### EXERCISE:
Skip the pictures. Set down, word for word, the lines from the start of the material up to and including the line with "R = math.radians".

### PROVIDED DATA:
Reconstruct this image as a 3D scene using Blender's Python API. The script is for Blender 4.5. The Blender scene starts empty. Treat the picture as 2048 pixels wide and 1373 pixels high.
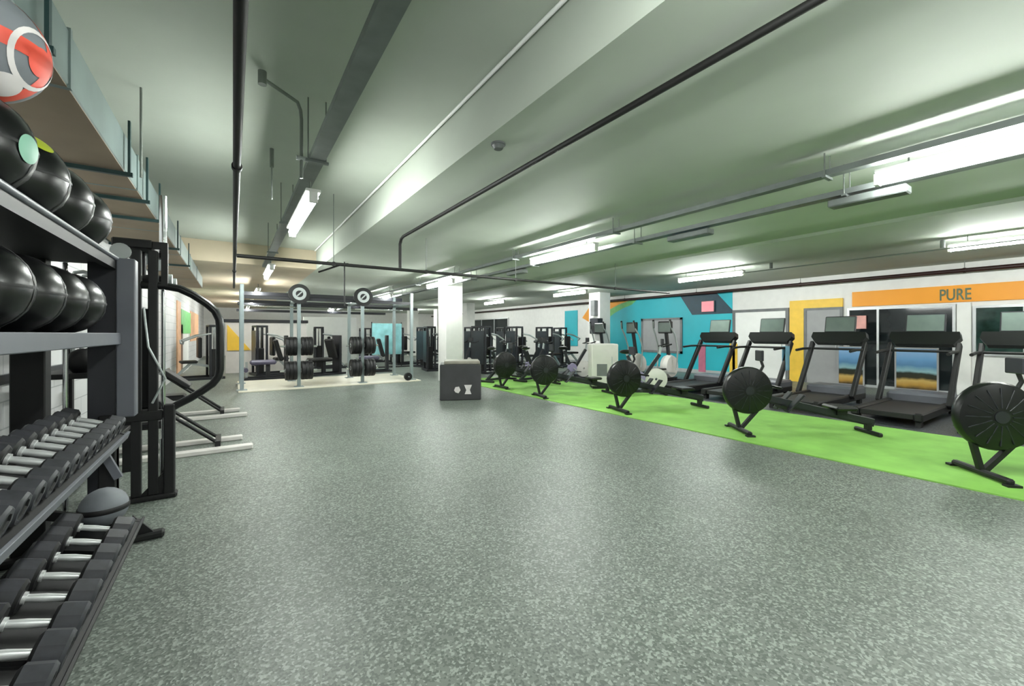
import bpy, bmesh, math, random
from mathutils import Vector, Matrix
random.seed(7)
PI = math.pi
C = bpy.context.scene.collection
R = math.radians

# ------------------------------------------------------------------ camera, world, exposure
CAM_H = 1.30
W_, H_ = 2048.0, 1373.0
F_PX = 837.0
cd = bpy.data.cameras.new('camera'); cam = bpy.data.objects.new('camera', cd); C.objects.link(cam)
cd.sensor_fit = 'HORIZONTAL'; cd.sensor_width = 36.0; cd.lens = 36.0 * F_PX / W_
cd.shift_y = -(H_ / 2 - 668.0) / W_
cd.clip_start = 0.05; cd.clip_end = 200
cam.location = (0, 0, CAM_H)
cam.rotation_euler = (R(90), 0, -math.atan2(0.555, 0.832))
bpy.context.scene.camera = cam

wd = bpy.data.worlds.new('world'); bpy.context.scene.world = wd; wd.use_nodes = True
wd.node_tree.nodes['Background'].inputs[0].default_value = (0.8, 0.9, 0.85, 1)
wd.node_tree.nodes['Background'].inputs[1].default_value = 0.3

sc = bpy.context.scene
sc.view_settings.view_transform = 'Standard'; sc.view_settings.look = 'None'
sc.view_settings.gamma = 1.0; sc.view_settings.use_curve_mapping = False
sc.view_settings.exposure = 1.0
TUBE = 62.0            # emission strength of the fluorescent tubes

# ------------------------------------------------------------------ materials
def srgb(r, g, b):
    f = lambda c: (c / 255 / 12.92) if c / 255 <= 0.04045 else ((c / 255 + 0.055) / 1.055) ** 2.4
    return (f(r), f(g), f(b), 1)

def mat(name, col, rough=0.5, metal=0.0, var=0.12, scale=6.0, bump=0.0, bscale=60.0, spec=0.5, emis=None, es=0):
    m = bpy.data.materials.new(name); m.use_nodes = True
    nt = m.node_tree; b = nt.nodes['Principled BSDF']
    c = srgb(*col)
    b.inputs['Roughness'].default_value = rough; b.inputs['Metallic'].default_value = metal
    b.inputs['Specular IOR Level'].default_value = spec
    tc = nt.nodes.new('ShaderNodeTexCoord')
    n = nt.nodes.new('ShaderNodeTexNoise'); n.inputs['Scale'].default_value = scale; n.inputs['Detail'].default_value = 3
    nt.links.new(tc.outputs['Object'], n.inputs['Vector'])
    rp = nt.nodes.new('ShaderNodeValToRGB')
    rp.color_ramp.elements[0].position = 0.3; rp.color_ramp.elements[1].position = 0.7
    rp.color_ramp.elements[0].color = tuple(x * (1 - var) for x in c[:3]) + (1,)
    rp.color_ramp.elements[1].color = tuple(min(1, x * (1 + var)) for x in c[:3]) + (1,)
    nt.links.new(n.outputs['Fac'], rp.inputs['Fac']); nt.links.new(rp.outputs['Color'], b.inputs['Base Color'])
    if bump:
        n2 = nt.nodes.new('ShaderNodeTexNoise'); n2.inputs['Scale'].default_value = bscale
        nt.links.new(tc.outputs['Object'], n2.inputs['Vector'])
        bp = nt.nodes.new('ShaderNodeBump'); bp.inputs['Strength'].default_value = bump
        nt.links.new(n2.outputs['Fac'], bp.inputs['Height']); nt.links.new(bp.outputs['Normal'], b.inputs['Normal'])
    if emis:
        b.inputs['Emission Color'].default_value = srgb(*emis); b.inputs['Emission Strength'].default_value = es
    return m

def speckle_floor(name, base, dark, light, rough):
    m = bpy.data.materials.new(name); m.use_nodes = True
    nt = m.node_tree; b = nt.nodes['Principled BSDF']; L = nt.links
    b.inputs['Roughness'].default_value = rough
    tc = nt.nodes.new('ShaderNodeTexCoord')
    v = nt.nodes.new('ShaderNodeTexVoronoi'); v.inputs['Scale'].default_value = 95
    L.new(tc.outputs['Object'], v.inputs['Vector'])
    sep = nt.nodes.new('ShaderNodeSeparateColor'); L.new(v.outputs['Color'], sep.inputs['Color'])
    rp = nt.nodes.new('ShaderNodeValToRGB'); rp.color_ramp.interpolation = 'CONSTANT'
    e = rp.color_ramp.elements
    e[0].position = 0; e[0].color = srgb(*dark)
    e[1].position = 0.34; e[1].color = srgb(*base)
    x = e.new(0.80); x.color = srgb(*light)
    L.new(sep.outputs[0], rp.inputs['Fac'])
    n = nt.nodes.new('ShaderNodeTexNoise'); n.inputs['Scale'].default_value = 1.3; n.inputs['Detail'].default_value = 5
    L.new(tc.outputs['Object'], n.inputs['Vector'])
    mp = nt.nodes.new('ShaderNodeMapRange'); mp.inputs['From Min'].default_value = .3; mp.inputs['From Max'].default_value = .7
    mp.inputs['To Min'].default_value = 0.88; mp.inputs['To Max'].default_value = 1.1
    L.new(n.outputs['Fac'], mp.inputs['Value'])
    mx = nt.nodes.new('ShaderNodeMix'); mx.data_type = 'RGBA'; mx.blend_type = 'MULTIPLY'; mx.inputs['Factor'].default_value = 1
    L.new(rp.outputs['Color'], mx.inputs[6]); L.new(mp.outputs['Result'], mx.inputs[7])
    L.new(mx.outputs[2], b.inputs['Base Color'])
    bp = nt.nodes.new('ShaderNodeBump'); bp.inputs['Strength'].default_value = 0.15; bp.inputs['Distance'].default_value = .004
    L.new(v.outputs['Distance'], bp.inputs['Height']); L.new(bp.outputs['Normal'], b.inputs['Normal'])
    return m

def brick_wall(name, col, mortar, rotx=True):
    m = bpy.data.materials.new(name); m.use_nodes = True
    nt = m.node_tree; b = nt.nodes['Principled BSDF']; L = nt.links
    b.inputs['Roughness'].default_value = 0.5
    tc = nt.nodes.new('ShaderNodeTexCoord')
    s = nt.nodes.new('ShaderNodeSeparateXYZ'); L.new(tc.outputs['Object'], s.inputs[0])
    cb = nt.nodes.new('ShaderNodeCombineXYZ'); L.new(s.outputs['Y'], cb.inputs['X']); L.new(s.outputs['Z'], cb.inputs['Y'])
    br = nt.nodes.new('ShaderNodeTexBrick')
    br.inputs['Color1'].default_value = srgb(*col); br.inputs['Color2'].default_value = srgb(*[c - 8 for c in col])
    br.inputs['Mortar'].default_value = srgb(*mortar); br.inputs['Scale'].default_value = 1
    br.inputs['Brick Width'].default_value = 0.42; br.inputs['Row Height'].default_value = 0.2; br.inputs['Mortar Size'].default_value = 0.006
    L.new(cb.outputs[0], br.inputs['Vector']); L.new(br.outputs['Color'], b.inputs['Base Color'])
    return m

def banded(name, stops, z0, z1, rough=0.35):
    """printed picture: horizontal colour bands along local Z"""
    m = bpy.data.materials.new(name); m.use_nodes = True
    nt = m.node_tree; b = nt.nodes['Principled BSDF']; L = nt.links
    b.inputs['Roughness'].default_value = rough
    tc = nt.nodes.new('ShaderNodeTexCoord')
    s = nt.nodes.new('ShaderNodeSeparateXYZ'); L.new(tc.outputs['Object'], s.inputs[0])
    n = nt.nodes.new('ShaderNodeTexNoise'); n.inputs['Scale'].default_value = 4; L.new(tc.outputs['Object'], n.inputs['Vector'])
    ad = nt.nodes.new('ShaderNodeMath'); ad.operation = 'MULTIPLY_ADD'; ad.inputs[1].default_value = 0.12
    L.new(n.outputs['Fac'], ad.inputs[0]); L.new(s.outputs['Z'], ad.inputs[2])
    mp = nt.nodes.new('ShaderNodeMapRange'); mp.inputs['From Min'].default_value = z0; mp.inputs['From Max'].default_value = z1
    L.new(ad.outputs[0], mp.inputs['Value'])
    rp = nt.nodes.new('ShaderNodeValToRGB'); e = rp.color_ramp.elements
    e[0].position = stops[0][0]; e[0].color = srgb(*stops[0][1]); e[1].position = stops[-1][0]; e[1].color = srgb(*stops[-1][1])
    for p, c in stops[1:-1]:
        x = e.new(p); x.color = srgb(*c)
    L.new(mp.outputs['Result'], rp.inputs['Fac']); L.new(rp.outputs['Color'], b.inputs['Base Color'])
    return m

M = {}
M['floor'] = speckle_floor('rubber_floor', (110, 117, 110), (86, 93, 87), (142, 150, 142), 0.45)
M['mat'] = speckle_floor('dark_rubber', (70, 72, 78), (48, 50, 54), (100, 104, 108), 0.4)
M['turf'] = mat('turf', (132, 186, 84), 0.8, var=0.14, scale=3, bump=0.6, bscale=260)
M['ceil'] = mat('painted_concrete', (184, 191, 180), 0.7, var=0.05, scale=1.2, bump=0.1, bscale=30)
M['ceil_warm'] = mat('warm_concrete', (200, 186, 162), 0.7, var=0.07, scale=1.5)
M['white'] = mat('white_paint', (236, 235, 232), 0.5, var=0.03)
M['brick'] = brick_wall('white_block', (205, 205, 206), (158, 160, 163))
M['teal'] = mat('teal_paint', (40, 182, 198), 0.5, var=0.12, scale=0.8)
M['teal_pale'] = mat('pale_teal_cloth', (130, 186, 190), 0.6, var=0.3, scale=3)
M['shroud'] = mat('dark_shroud', (38, 47, 53), 0.35, var=0.3, scale=2)
M['navy'] = mat('navy_paint', (28, 62, 78), 0.5, var=0.1)
M['green_paint'] = mat('green_paint', (112, 190, 110), 0.5)
M['yellow'] = mat('yellow_paint', (245, 200, 70), 0.5, var=0.05)
M['orange'] = mat('orange_paint', (250, 164, 40), 0.5, var=0.07, scale=0.7)
M['peach'] = mat('peach_paint', (226, 176, 136), 0.5)
M['brown'] = mat('brown_paint', (120, 84, 62), 0.5)
M['sign_dark'] = mat('sign_grey_green', (92, 108, 84), 0.5)
M['door_grey'] = mat('door_grey', (158, 158, 160), 0.5, var=0.04)
M['frame_grey'] = mat('frame_grey', (112, 114, 116), 0.5)
M['alu'] = mat('brushed_frame', (196, 198, 200), 0.35, 0.4, var=0.04)
M['bright_panel'] = mat('bright_white', (248, 248, 246), 0.5, var=0.02)
M['glass_dark'] = mat('dark_glass', (30, 36, 38), 0.06, var=0.5, scale=1.2)
M['glass_green'] = mat('green_tinted_glass', (44, 66, 60), 0.08, var=0.6, scale=3)
M['black'] = mat('black_powder_coat', (12, 12, 14), 0.55, var=0.15)
M['black_gloss'] = mat('black_gloss', (11, 12, 13), 0.32, var=0.2)
M['rubber'] = mat('black_rubber', (15, 15, 17), 0.55, var=0.2, bump=0.15)
M['head_grey'] = mat('mottled_grey_rubber', (47, 48, 53), 0.45, var=0.3, scale=25, bump=0.1)  # mottled grey for the rims of the dumbbell heads
M['steel_grey'] = mat('grey_powder_coat', (96, 98, 106), 0.4, var=0.06)
M['dark_grey'] = mat('dark_grey_coat', (32, 33, 39), 0.45, var=0.1)
M['chrome'] = mat('chrome', (215, 218, 220), 0.16, 1.0, var=0.03)
M['silver'] = mat('silver_paint', (178, 184, 184), 0.35, 0.5, var=0.05)
M['grip'] = mat('bright_grip_steel', (214, 216, 216), 0.36, 0.45, var=0.08, scale=20)
M['rig'] = mat('rig_steel', (150, 162, 164), 0.35, 0.5, var=0.06)
M['cream'] = mat('pale_wood_platform', (232, 226, 208), 0.4, var=0.06, scale=3)
M['pipe_black'] = mat('black_iron_pipe', (16, 15, 14), 0.6, var=0.2)
M['pipe_red'] = mat('dark_red_pipe', (46, 22, 20), 0.45, var=0.2)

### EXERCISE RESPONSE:
Reconstruct this image as a 3D scene using Blender's Python API. The script is for Blender 4.5. The Blender scene starts empty. Treat the picture as 2048 pixels wide and 1373 pixels high.
import bpy, bmesh, math, random
from mathutils import Vector, Matrix
random.seed(7)
PI = math.pi
C = bpy.context.scene.collection
R = math.radians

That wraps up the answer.